熊野灘に突出た通称島勝しまかつ半島の北部付根にある小湾沿いに集落は密集し、漁業によって生計を立てる。北東約一キロの海上にダイヤ岩・オドナ岩がある。貞和二年(一三四六)四月二〇日の荘司文書(荘司都盛氏旧蔵)に「志ろの衛門三郎との」と記される「志ろ」が、当地のことである。慶長検地高目録(和歌山県間藤氏蔵)に「志路村」とある。「紀伊続風土記」は「志呂はすへて漁猟に便なる所を網代と言ひ、苗代なとと言ふも同しく場所を言ふ名なり、此村東に大海をうけて、やや引入りたる場にて海事に便なる所なるを以て志呂といふ、白の字を用ふるは仮字なるへし」と記す。

白浦
しろうら

[現在地名]吉田町白浦

法花津ほけづ湾東の最奥部に位置する。南西花組はなぐみ浦に、東は立間たちま村に接する。
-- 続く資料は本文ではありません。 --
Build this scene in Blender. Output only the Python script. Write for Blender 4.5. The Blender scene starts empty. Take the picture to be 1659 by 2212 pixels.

慶安元年伊予国知行高郷村数帳(一六四八)宇和郡の項に「白浦 岩山ノ茅山有、日損所」と村名がみえる。吉田藩領に属した。

太閤検地石高は一五七石五斗八升二合であるが、正保検地では石高が約二倍に増加している。この間縄延が三寸短縮されたことを考え合せてもかなりの増加である。

「郡鑑」によると承応元年(一六五二)戸数は七六戸、人口二三〇人、水主二五人。寛文六年(一六六六)には本網(伊達氏入封以前からあった網)三帖、結出網(藩より許可された網)一帖、鮗網一帖があり、御公儀網代(藩有漁場)が一ヵ所記されている。